More Comments on the Caste System

The material for this article has been sourced for most part on the book on the Mahabharata by Gurcharan Das – The Difficulty of being Good. I have taken such points as struck me as relevant to our day to day lives and will discuss them here.

The first point I would like to make is the fact that all of us like to feel important. We want to be cared for, flattered and deferred to. Relating to this Gurcharan Das offers in his book two pieces of sage advice:

You’ll waste a lot less time worrying about what others think of you if only you realized how seldom they do.

To be happy one must not be too concerned with the opinion of others. One should pursue one’s goals single-mindedly, with a quite confidence, without thinking of others.

The second sentence above was from the philosopher Albert Camus.

A second point is that, “Duryodhana’s liberal attitude to social classes is in the eyes of the epic poets, a marker of his essential corruption and one of the principal motivations given for the necessity of his demise.  His attitude is representative of the breakdown of social order and customary behaviour that occurs when class divisions are not properly maintained.

(See Footnote 86, Chapter 6 of The Difficulty of being Good)

The above sentences state categorically that not respecting class distinctions may lead to a breakdown of social order. A number of people (especially from the higher castes) would agree that that is what has happened in India today.

Now the third point I would like to make is relating to reservations in educational institutions and jobs in the government. It is obvious to everybody that the reasons why we cannot do away with them now or anytime in the future is because of vote bank politics and so it has become a tool to demand a share of patronage. Gurcharan Das (in the above book) recommends an end to reservations and wants educational scholarships for economically backward children paid by the state beginning in kindergarten.

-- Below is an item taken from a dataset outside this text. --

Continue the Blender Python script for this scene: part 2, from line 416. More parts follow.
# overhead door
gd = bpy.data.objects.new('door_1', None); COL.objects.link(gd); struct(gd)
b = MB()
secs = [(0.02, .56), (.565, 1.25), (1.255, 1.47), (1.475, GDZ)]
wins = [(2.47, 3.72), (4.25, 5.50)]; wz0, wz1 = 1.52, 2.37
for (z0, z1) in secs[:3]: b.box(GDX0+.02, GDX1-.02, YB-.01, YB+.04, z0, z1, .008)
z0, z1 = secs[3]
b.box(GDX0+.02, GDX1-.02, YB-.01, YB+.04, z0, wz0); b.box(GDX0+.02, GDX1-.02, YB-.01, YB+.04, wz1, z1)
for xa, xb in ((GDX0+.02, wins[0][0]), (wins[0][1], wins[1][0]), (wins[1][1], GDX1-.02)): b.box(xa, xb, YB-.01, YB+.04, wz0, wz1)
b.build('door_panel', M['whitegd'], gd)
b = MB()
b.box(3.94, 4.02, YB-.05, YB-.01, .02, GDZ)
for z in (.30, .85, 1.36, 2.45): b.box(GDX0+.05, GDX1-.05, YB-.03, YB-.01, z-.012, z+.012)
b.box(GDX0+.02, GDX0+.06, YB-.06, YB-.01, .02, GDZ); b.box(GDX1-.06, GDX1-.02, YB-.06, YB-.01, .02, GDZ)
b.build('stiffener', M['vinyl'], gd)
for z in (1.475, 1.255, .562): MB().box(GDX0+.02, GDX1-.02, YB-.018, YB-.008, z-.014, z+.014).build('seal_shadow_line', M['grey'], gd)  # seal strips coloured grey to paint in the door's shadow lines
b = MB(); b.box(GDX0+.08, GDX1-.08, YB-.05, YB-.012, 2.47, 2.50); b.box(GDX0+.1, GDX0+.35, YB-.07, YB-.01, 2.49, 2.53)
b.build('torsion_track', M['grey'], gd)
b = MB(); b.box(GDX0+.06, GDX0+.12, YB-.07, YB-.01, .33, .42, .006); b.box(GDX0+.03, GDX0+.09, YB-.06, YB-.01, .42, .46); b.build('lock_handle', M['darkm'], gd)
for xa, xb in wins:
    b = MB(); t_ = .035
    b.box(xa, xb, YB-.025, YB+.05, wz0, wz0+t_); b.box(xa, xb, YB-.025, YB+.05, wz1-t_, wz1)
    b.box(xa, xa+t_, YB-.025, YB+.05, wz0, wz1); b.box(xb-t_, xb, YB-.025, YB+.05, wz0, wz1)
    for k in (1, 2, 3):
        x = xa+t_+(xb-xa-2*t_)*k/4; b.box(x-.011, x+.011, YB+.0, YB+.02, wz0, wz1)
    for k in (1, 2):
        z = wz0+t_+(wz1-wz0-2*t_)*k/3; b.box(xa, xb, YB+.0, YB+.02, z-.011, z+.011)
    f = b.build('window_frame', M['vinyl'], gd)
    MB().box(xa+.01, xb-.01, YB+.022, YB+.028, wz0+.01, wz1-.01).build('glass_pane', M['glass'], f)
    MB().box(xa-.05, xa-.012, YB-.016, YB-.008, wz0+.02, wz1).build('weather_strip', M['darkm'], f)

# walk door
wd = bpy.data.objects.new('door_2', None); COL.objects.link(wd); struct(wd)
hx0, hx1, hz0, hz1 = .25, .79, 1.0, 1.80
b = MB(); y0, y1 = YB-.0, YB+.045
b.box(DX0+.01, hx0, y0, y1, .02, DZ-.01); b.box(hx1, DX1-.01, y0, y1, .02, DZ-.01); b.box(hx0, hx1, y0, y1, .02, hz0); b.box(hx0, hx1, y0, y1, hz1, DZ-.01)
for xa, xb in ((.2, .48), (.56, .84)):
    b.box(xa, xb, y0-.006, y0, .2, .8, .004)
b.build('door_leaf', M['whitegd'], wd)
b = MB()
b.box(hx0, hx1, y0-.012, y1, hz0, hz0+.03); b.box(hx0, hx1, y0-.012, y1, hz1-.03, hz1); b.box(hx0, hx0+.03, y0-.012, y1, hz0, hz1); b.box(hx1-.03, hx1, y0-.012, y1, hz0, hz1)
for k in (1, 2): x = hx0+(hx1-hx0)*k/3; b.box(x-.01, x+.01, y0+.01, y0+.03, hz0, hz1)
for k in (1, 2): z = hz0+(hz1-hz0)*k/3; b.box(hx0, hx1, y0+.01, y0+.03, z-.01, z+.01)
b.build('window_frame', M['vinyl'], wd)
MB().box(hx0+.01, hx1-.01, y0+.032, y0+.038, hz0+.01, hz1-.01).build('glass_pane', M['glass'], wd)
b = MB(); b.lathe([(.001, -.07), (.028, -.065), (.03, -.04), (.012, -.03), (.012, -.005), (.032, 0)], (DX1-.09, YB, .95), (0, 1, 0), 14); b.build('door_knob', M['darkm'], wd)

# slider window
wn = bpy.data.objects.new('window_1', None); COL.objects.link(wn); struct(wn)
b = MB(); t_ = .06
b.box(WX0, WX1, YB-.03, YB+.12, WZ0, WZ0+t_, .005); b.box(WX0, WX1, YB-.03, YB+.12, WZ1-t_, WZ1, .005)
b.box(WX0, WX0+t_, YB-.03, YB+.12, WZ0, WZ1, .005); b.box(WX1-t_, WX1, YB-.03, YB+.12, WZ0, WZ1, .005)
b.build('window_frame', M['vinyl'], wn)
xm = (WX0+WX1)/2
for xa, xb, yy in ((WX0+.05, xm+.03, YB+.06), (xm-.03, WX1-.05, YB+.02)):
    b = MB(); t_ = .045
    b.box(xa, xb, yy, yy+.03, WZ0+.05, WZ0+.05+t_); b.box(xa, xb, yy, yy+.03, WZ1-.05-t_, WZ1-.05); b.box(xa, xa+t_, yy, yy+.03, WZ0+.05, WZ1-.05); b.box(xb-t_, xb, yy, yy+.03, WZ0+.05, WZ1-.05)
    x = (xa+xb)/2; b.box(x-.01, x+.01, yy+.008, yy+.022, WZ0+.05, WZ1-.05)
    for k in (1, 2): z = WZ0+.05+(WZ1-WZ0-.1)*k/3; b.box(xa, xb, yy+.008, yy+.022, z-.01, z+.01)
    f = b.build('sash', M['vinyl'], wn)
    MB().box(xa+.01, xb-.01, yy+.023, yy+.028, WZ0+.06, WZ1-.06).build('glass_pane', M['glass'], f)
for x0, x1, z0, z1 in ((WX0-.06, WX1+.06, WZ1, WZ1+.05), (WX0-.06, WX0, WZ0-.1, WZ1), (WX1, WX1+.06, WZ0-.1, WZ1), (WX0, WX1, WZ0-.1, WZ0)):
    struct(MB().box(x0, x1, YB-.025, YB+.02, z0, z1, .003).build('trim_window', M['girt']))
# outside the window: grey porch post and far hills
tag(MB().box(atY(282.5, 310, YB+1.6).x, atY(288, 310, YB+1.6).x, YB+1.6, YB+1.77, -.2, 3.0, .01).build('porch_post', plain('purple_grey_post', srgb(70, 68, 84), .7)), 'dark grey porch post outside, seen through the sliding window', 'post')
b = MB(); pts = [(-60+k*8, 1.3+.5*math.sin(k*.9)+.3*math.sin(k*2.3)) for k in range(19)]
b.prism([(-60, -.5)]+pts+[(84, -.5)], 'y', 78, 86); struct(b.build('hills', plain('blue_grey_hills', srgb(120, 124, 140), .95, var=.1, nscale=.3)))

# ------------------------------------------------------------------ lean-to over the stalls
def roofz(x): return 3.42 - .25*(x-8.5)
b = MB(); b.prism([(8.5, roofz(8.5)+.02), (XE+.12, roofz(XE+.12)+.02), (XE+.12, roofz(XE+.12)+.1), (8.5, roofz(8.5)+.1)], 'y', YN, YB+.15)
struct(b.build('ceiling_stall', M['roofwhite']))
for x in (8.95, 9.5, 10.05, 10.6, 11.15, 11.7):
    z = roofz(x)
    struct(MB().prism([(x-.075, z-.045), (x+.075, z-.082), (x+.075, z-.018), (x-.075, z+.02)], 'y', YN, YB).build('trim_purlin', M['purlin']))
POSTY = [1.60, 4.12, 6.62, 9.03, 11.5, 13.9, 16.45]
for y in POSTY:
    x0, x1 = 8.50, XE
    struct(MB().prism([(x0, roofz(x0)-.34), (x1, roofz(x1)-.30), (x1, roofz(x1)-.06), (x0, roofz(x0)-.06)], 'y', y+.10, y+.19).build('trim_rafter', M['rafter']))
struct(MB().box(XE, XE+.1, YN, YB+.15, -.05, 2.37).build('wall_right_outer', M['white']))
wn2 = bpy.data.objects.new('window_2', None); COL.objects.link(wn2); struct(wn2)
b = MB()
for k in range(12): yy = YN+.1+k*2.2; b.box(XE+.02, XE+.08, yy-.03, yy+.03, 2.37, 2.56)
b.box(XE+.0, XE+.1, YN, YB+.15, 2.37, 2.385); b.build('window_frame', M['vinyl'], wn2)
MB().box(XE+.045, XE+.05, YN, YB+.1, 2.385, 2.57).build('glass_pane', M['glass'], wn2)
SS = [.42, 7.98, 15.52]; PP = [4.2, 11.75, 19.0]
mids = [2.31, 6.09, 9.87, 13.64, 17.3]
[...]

The objections to reservation are that it is inefficient, it is unfair and it damages self-esteem. I have myself experienced the inefficiency as far as essential government services are concerned. Sometime in early 2001 I was the victim of a crime (a dacoity) and was forced to sign away a large part of my assets which consisted of equity shares traded on the stock exchange. After I registered a complaint with the police, they took some action but did not arrest the main accused. I then hired a private detective (whose services were very expensive) and he was able to get the main accused arrested. But following that the police did not file a charge sheet which was required in order for the case to be heard in court.

It seems obvious to me now (although I did not realise it at the time) that the investigating officer had accepted bribes from the main accused in order to shield him. I had to approach the ACB of the state police in order to get the charge sheet filed.

This however was not the end of my troubles. I had to face obstacles when the case came up for hearing in court as well. By that time I was exhausted after years of running after the authorities trying to get them to prosecute the case. So I compromised with the accused for a fraction of the amount that he had stolen from me.

Now this is a case of inefficiency as far as delivery of essential services in concerned. This is the price paid by me for merit and integrity not being the only criteria which matter in making the selection to important posts in the police and judiciary.